Bien sûr ! C'est drôle car mes cousins et ma famille, qui vivent à Paris et à Compiègne, m'envoient toujours des articles de journaux régionaux sur notre groupe Whatsapp avec des petits messages comme "Oh regarde tu es dans mon journal local !" ou encore "Il y a un article sur toi sur tel blog !". La France a toujours été ma deuxième maison, j'y ai passé beaucoup de temps, tous mes étés, j'y ai de la famille... Cela a donc toujours une saveur particulière d'y être accueillie comme cela par la critique.
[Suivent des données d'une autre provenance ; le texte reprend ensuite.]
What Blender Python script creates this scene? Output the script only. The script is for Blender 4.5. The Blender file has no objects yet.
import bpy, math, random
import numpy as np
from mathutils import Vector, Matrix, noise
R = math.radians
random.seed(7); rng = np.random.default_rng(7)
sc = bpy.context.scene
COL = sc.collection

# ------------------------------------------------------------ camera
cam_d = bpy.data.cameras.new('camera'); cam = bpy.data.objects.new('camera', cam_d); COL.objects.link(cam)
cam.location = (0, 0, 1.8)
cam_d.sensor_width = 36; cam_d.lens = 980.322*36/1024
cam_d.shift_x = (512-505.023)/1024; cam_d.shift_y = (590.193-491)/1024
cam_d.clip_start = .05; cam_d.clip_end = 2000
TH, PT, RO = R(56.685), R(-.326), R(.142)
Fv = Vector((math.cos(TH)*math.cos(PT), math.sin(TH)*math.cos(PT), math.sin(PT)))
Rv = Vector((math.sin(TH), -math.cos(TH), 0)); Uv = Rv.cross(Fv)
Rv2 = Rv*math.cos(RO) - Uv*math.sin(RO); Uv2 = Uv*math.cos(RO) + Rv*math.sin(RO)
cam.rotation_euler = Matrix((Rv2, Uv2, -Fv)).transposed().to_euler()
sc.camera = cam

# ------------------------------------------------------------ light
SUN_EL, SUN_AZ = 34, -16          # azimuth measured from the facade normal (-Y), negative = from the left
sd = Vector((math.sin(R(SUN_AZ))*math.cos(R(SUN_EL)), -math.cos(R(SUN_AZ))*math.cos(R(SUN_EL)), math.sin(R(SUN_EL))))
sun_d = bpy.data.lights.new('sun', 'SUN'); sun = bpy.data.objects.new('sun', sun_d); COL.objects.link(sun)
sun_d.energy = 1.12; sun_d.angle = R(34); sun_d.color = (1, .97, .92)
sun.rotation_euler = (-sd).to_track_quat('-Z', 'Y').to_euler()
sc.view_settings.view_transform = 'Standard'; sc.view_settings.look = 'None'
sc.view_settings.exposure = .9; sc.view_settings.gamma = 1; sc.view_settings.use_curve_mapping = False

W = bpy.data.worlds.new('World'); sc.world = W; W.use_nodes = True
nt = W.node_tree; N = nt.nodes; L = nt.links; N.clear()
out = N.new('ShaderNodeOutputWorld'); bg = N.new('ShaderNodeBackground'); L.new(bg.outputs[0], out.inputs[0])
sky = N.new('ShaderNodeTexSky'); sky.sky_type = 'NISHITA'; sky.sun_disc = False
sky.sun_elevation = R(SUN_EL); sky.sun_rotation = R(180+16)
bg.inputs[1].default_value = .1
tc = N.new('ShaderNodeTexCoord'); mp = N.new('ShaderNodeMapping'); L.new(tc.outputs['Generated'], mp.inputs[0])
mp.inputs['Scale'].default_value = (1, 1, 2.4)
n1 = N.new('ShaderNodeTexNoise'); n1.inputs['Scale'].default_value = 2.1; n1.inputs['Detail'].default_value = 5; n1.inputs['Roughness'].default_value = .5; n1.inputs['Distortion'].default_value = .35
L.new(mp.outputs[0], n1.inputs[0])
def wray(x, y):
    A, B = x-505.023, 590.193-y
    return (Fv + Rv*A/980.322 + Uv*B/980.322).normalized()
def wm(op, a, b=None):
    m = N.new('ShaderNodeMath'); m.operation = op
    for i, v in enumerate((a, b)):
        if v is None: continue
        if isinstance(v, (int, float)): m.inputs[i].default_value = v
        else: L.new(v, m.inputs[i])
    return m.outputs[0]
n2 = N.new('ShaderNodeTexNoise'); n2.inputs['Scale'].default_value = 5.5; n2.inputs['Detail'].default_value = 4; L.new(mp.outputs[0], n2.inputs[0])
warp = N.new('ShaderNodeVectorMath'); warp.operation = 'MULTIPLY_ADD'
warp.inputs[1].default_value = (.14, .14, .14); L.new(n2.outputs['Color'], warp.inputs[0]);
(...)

Ton premier album est paru dans un contexte très particulier. Il y a beaucoup de chansons qui sont sorties avant même qu'il ne voit le jour, de même que des vidéo clips. Comment vas-tu continuer à faire vivre cet album dans ce contexte où tout est à l'arrêt ?

Ce qui me manque le plus ce sont les concerts. Quand on pourra enfin en refaire, cela ajoutera un lien supplémentaire entre mes fans et moi. Mais en ce moment je fais beaucoup d'appels vidéo avec eux pour avoir leurs retours sur l'album, et leur demander ce qu'ils ont apprécié dedans. Je donne également quelques concerts en ligne... C'est fou de voir le chemin déjà parcouru par l'album. Mais clairement, la prochaine étape sera de le jouer en live, pour lui redonner un nouvel élan plus "réel".

Nous aimons parler des talents d'émergents britanniques sur Sound Of Violence. Aurais-tu des artistes à nous conseiller ?

Oui, je vous recommande un de mes amis Joseph, le titre Dreamboat de Joviale qui vient du nord de Londres et qui est encore inconnue et aussi l'artiste Cleo Sol.